[Scene script records]
===============

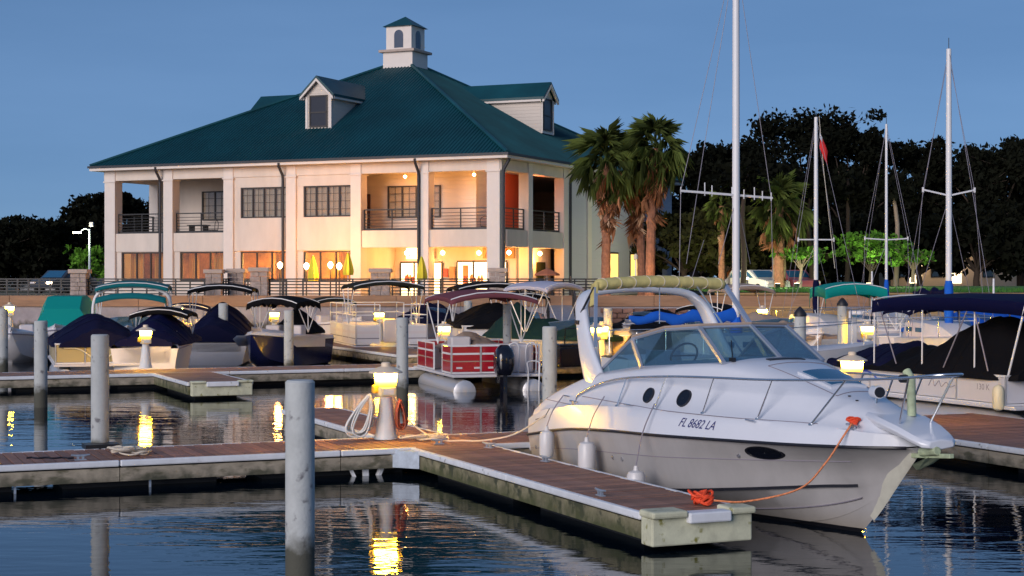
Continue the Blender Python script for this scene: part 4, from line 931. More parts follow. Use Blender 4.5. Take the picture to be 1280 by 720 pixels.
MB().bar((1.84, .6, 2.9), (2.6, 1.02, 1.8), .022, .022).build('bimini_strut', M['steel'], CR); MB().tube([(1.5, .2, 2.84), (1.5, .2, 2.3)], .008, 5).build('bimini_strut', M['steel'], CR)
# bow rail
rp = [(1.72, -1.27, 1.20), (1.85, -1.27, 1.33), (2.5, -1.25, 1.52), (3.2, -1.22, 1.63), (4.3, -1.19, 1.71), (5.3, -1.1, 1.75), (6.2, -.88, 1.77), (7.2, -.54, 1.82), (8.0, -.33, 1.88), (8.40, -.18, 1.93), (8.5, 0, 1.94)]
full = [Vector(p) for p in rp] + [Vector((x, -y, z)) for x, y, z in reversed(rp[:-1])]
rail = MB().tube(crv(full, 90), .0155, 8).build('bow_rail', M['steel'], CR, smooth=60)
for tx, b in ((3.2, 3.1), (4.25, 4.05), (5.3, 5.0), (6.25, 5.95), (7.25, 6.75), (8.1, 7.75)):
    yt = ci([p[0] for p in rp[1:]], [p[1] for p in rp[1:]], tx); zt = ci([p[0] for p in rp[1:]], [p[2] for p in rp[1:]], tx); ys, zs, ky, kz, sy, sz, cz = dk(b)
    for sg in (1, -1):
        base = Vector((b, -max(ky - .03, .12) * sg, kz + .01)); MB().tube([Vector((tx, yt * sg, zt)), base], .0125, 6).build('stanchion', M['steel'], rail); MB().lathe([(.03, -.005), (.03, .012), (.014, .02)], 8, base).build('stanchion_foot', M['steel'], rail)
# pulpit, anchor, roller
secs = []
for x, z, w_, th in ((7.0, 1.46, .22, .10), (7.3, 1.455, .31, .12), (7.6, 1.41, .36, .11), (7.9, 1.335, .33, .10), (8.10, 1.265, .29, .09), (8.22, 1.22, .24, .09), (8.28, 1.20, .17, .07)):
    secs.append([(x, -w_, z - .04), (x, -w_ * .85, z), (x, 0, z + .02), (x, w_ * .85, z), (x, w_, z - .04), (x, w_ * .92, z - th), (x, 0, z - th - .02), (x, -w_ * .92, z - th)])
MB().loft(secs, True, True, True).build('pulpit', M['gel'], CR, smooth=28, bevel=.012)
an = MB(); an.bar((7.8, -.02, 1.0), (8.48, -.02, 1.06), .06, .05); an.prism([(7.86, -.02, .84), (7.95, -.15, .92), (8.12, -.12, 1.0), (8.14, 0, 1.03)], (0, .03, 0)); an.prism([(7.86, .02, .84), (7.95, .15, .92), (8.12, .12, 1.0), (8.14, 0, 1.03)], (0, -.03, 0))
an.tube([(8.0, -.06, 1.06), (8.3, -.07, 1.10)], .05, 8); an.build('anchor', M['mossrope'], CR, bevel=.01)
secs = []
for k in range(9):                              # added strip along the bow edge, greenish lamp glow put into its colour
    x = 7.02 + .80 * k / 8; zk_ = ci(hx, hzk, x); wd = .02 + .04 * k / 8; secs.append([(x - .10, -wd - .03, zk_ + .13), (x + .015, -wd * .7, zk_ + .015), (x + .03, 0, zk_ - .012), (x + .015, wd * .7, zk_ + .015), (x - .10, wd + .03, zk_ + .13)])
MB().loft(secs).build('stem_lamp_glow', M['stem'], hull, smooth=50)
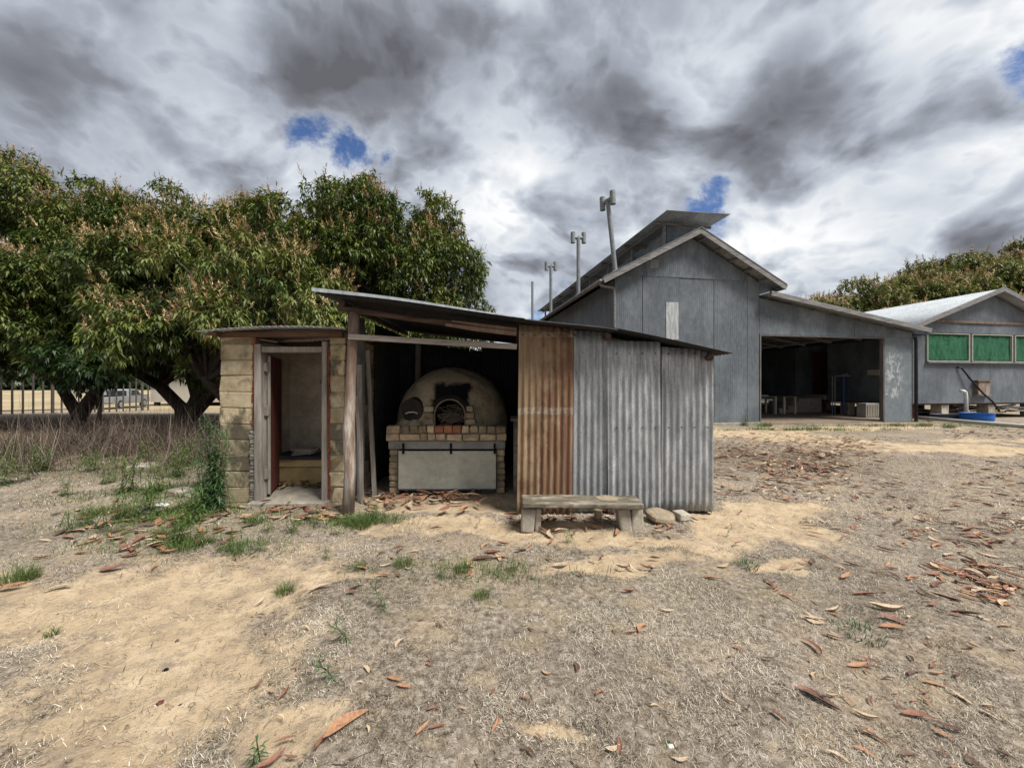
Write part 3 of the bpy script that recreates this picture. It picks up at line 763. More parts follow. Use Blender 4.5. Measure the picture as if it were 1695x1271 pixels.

===============

AIM
Return the material exactly as given, apart from the pictures.

RESULT OF THE TASK
Continue the Blender Python script for this scene: part 4, from line 931. More parts follow. Use Blender 4.5. Take the picture to be 1280 by 720 pixels.
MB().bar((1.84, .6, 2.9), (2.6, 1.02, 1.8), .022, .022).build('bimini_strut', M['steel'], CR); MB().tube([(1.5, .2, 2.84), (1.5, .2, 2.3)], .008, 5).build('bimini_strut', M['steel'], CR)
# bow rail
rp = [(1.72, -1.27, 1.20), (1.85, -1.27, 1.33), (2.5, -1.25, 1.52), (3.2, -1.22, 1.63), (4.3, -1.19, 1.71), (5.3, -1.1, 1.75), (6.2, -.88, 1.77), (7.2, -.54, 1.82), (8.0, -.33, 1.88), (8.40, -.18, 1.93), (8.5, 0, 1.94)]
full = [Vector(p) for p in rp] + [Vector((x, -y, z)) for x, y, z in reversed(rp[:-1])]
rail = MB().tube(crv(full, 90), .0155, 8).build('bow_rail', M['steel'], CR, smooth=60)
for tx, b in ((3.2, 3.1), (4.25, 4.05), (5.3, 5.0), (6.25, 5.95), (7.25, 6.75), (8.1, 7.75)):
    yt = ci([p[0] for p in rp[1:]], [p[1] for p in rp[1:]], tx); zt = ci([p[0] for p in rp[1:]], [p[2] for p in rp[1:]], tx); ys, zs, ky, kz, sy, sz, cz = dk(b)
    for sg in (1, -1):
        base = Vector((b, -max(ky - .03, .12) * sg, kz + .01)); MB().tube([Vector((tx, yt * sg, zt)), base], .0125, 6).build('stanchion', M['steel'], rail); MB().lathe([(.03, -.005), (.03, .012), (.014, .02)], 8, base).build('stanchion_foot', M['steel'], rail)
# pulpit, anchor, roller
secs = []
for x, z, w_, th in ((7.0, 1.46, .22, .10), (7.3, 1.455, .31, .12), (7.6, 1.41, .36, .11), (7.9, 1.335, .33, .10), (8.10, 1.265, .29, .09), (8.22, 1.22, .24, .09), (8.28, 1.20, .17, .07)):
    secs.append([(x, -w_, z - .04), (x, -w_ * .85, z), (x, 0, z + .02), (x, w_ * .85, z), (x, w_, z - .04), (x, w_ * .92, z - th), (x, 0, z - th - .02), (x, -w_ * .92, z - th)])
MB().loft(secs, True, True, True).build('pulpit', M['gel'], CR, smooth=28, bevel=.012)
an = MB(); an.bar((7.8, -.02, 1.0), (8.48, -.02, 1.06), .06, .05); an.prism([(7.86, -.02, .84), (7.95, -.15, .92), (8.12, -.12, 1.0), (8.14, 0, 1.03)], (0, .03, 0)); an.prism([(7.86, .02, .84), (7.95, .15, .92), (8.12, .12, 1.0), (8.14, 0, 1.03)], (0, -.03, 0))
an.tube([(8.0, -.06, 1.06), (8.3, -.07, 1.10)], .05, 8); an.build('anchor', M['mossrope'], CR, bevel=.01)
secs = []
for k in range(9):                              # added strip along the bow edge, greenish lamp glow put into its colour
    x = 7.02 + .80 * k / 8; zk_ = ci(hx, hzk, x); wd = .02 + .04 * k / 8; secs.append([(x - .10, -wd - .03, zk_ + .13), (x + .015, -wd * .7, zk_ + .015), (x + .03, 0, zk_ - .012), (x + .015, wd * .7, zk_ + .015), (x - .10, wd + .03, zk_ + .13)])
MB().loft(secs).build('stem_lamp_glow', M['stem'], hull, smooth=50)
Write part 3 of the bpy script that recreates this picture. It picks up at line 763. More parts follow. Use Blender 4.5. Measure the picture as if it were 1695x1271 pixels.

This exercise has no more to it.